We (in Spain) have 20 days since the end of the accounting period to close it (all the invoices must have been filed before the 20th of the first month of the next period). But payments don't have to be filed on that period.

In fact, the average payment time in Spain is about 98 days!!! (second highest on Europe), small clients usually pay at 30 days, medium sized or big clients usually pay at 90, 120 or 180 days. I think is easy to gasp that you can't file a payment in the same period of the invoice if you receive the payment 6 months later! So is just the opposite of what you though :)

Just as reference, the 'usual' way to invoice in Spain is (as far as I know) like this:

   Small clients (though not P.O.S. clients) :
     - Invoiced monthly, on the last days of the month of the first days of the next month. Only an invoice is sent for all the goods supplied to them (or services) during that month. So you may have 6 sale orders during a month, but just one invoice per client.
     - The invoice has to be payed 15, 30 or 30/60 days later (the most common being end of the next month).
     - Most payment orders are dispatched directly to the bank ('our' bank). One (ASCII-text fixed-length record) file is sent to the bank with all the charges that must be performed to clients. Clients are then charged automatically by 'their' bank (though they might refuse the charge later) at the maturity date of the payment (the bank may advance the cash to us at the time the order is dispatched [yes, it's a kind of credit]).

   Medium/big clients:
     - Invoiced monthly (regular orders) or per order (big/single orders).
     - The invoice has to be payed 30/60, 90, 120, or 180 days later (there are more combinations, some even longer).
     - Some payment orders are dispatched directly to the bank (like before, but most use the credit/advanced cash option), the others are made by Check or Bank Transfer.

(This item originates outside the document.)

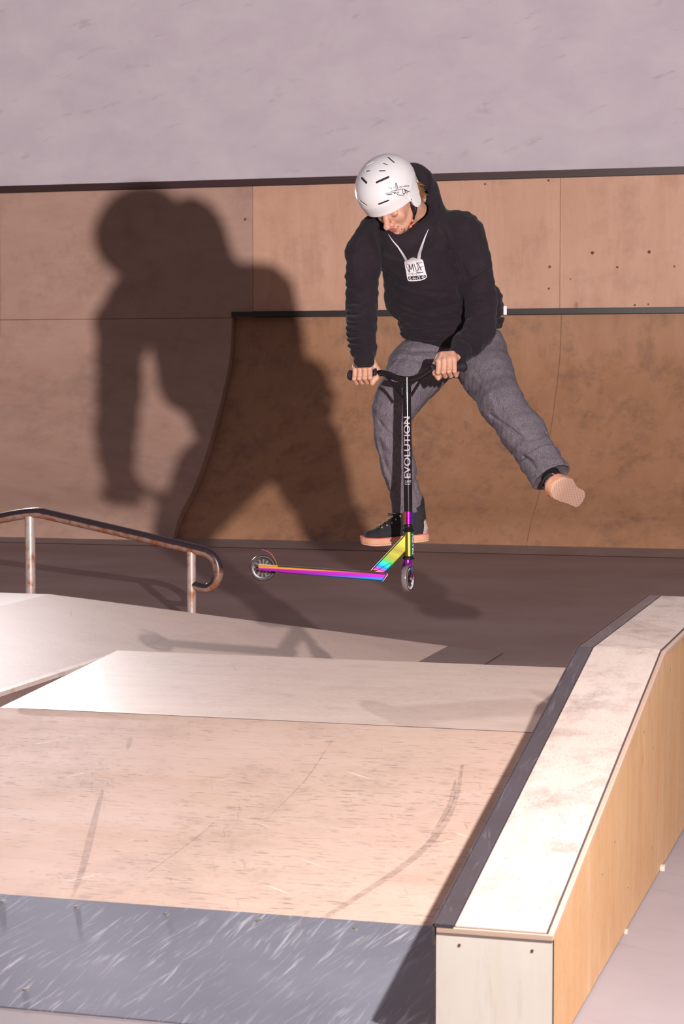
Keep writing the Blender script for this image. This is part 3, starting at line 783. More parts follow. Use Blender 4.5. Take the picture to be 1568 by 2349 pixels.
def project(bvh, pts2, off, z0=.6):
    out = []
    for (px, py) in pts2:
        o = S(px, py, z0); dr = S(px, py, -1.2) - o; dr /= np.linalg.norm(dr)
        loc, nn, i, dd = bvh.ray_cast(Vector(o), Vector(dr))
        if loc is None: out.append(None); continue
        out.append(np.array(loc) - dr * off)
    return out
def stroke(bvh, lines, width, off, closed=False):
    """ribbons drawn on a surface; lines in px, width in px"""
    V = []; F = []
    for ln_ in lines:
        w_ = width
        w1_ = None
        if isinstance(ln_, tuple) and isinstance(ln_[0], list):
            if len(ln_) == 3: ln_, w_, w1_ = ln_
            else: ln_, w_ = ln_
        p = np.array(ln_, float)
        seg = []
        for i in range(len(p) - 1):
            n_ = max(1, int(np.hypot(*(p[i + 1] - p[i])) / 1.2))
            for u in np.linspace(0, 1, n_, endpoint=False): seg.append(p[i] + (p[i + 1] - p[i]) * u)
        seg.append(p[-1]); seg = np.array(seg)
        ds = np.gradient(seg, axis=0); ds /= (np.linalg.norm(ds, axis=1)[:, None] + 1e-9); wv_ = w_ if w1_ is None else np.linspace(w_, w1_, len(seg))[:, None]; nn = np.stack([-ds[:, 1], ds[:, 0]], 1) * wv_ / 2
        L_ = project(bvh, seg + nn, off); R_ = project(bvh, seg - nn, off)
        idx = []
        for a_, b_ in zip(L_, R_):
            if a_ is None or b_ is None: idx.append(None); continue
            V += [a_, b_]; idx.append(len(V) - 2)
        for i in range(len(idx) - 1):
            if idx[i] is None or idx[i + 1] is None: continue
            F.append([idx[i], idx[i] + 1, idx[i + 1] + 1, idx[i + 1]])
    return np.array(V), F
def patch(bvh, poly, off, step=1.6):
    """filled polygon draped on a surface (convex-ish rows)"""
    poly = np.array(poly, float); y0, y1 = poly[:, 1].min(), poly[:, 1].max(); ny = max(2, int((y1 - y0) / step)); rows = []
    for y in np.linspace(y0 + 1e-3, y1 - 1e-3, ny):
        xs_ = []
        for i in range(len(poly)):
            a_, b_ = poly[i], poly[(i + 1) % len(poly)]
            if (a_[1] - y) * (b_[1] - y) < 0: xs_.append(a_[0] + (b_[0] - a_[0]) * (y - a_[1]) / (b_[1] - a_[1]))
        rows.append((min(xs_), max(xs_), y))
    nx = max(2, int((poly[:, 0].max() - poly[:, 0].min()) / step)); V = []; F = []; ok = True
    for (a_, b_, y) in rows: V += project(bvh, [(a_ + (b_ - a_) * i / nx, y) for i in range(nx + 1)], off)
    for j in range(len(rows) - 1):
        for i in range(nx):
            q = [j * (nx + 1) + i, (j + 1) * (nx + 1) + i, (j + 1) * (nx + 1) + i + 1, j * (nx + 1) + i + 1]
            if all(V[k] is not None for k in q): F.append(q)
    V = [v if v is not None else np.zeros(3) + HC for v in V]
    return np.array(V), F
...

The VAT declarations are (currently, they are thinking of changing this on medium term) done based on the invoices, not the payments. That means that you have to pay the taxes to the treasury ("Hacienda") on the fiscal period you file the invoice, not on the fiscal period you file the payment. Yeah, that means that you pay the taxes in advance, usually several months before you get paid! (that's why Spanish companies depend a lot on banks).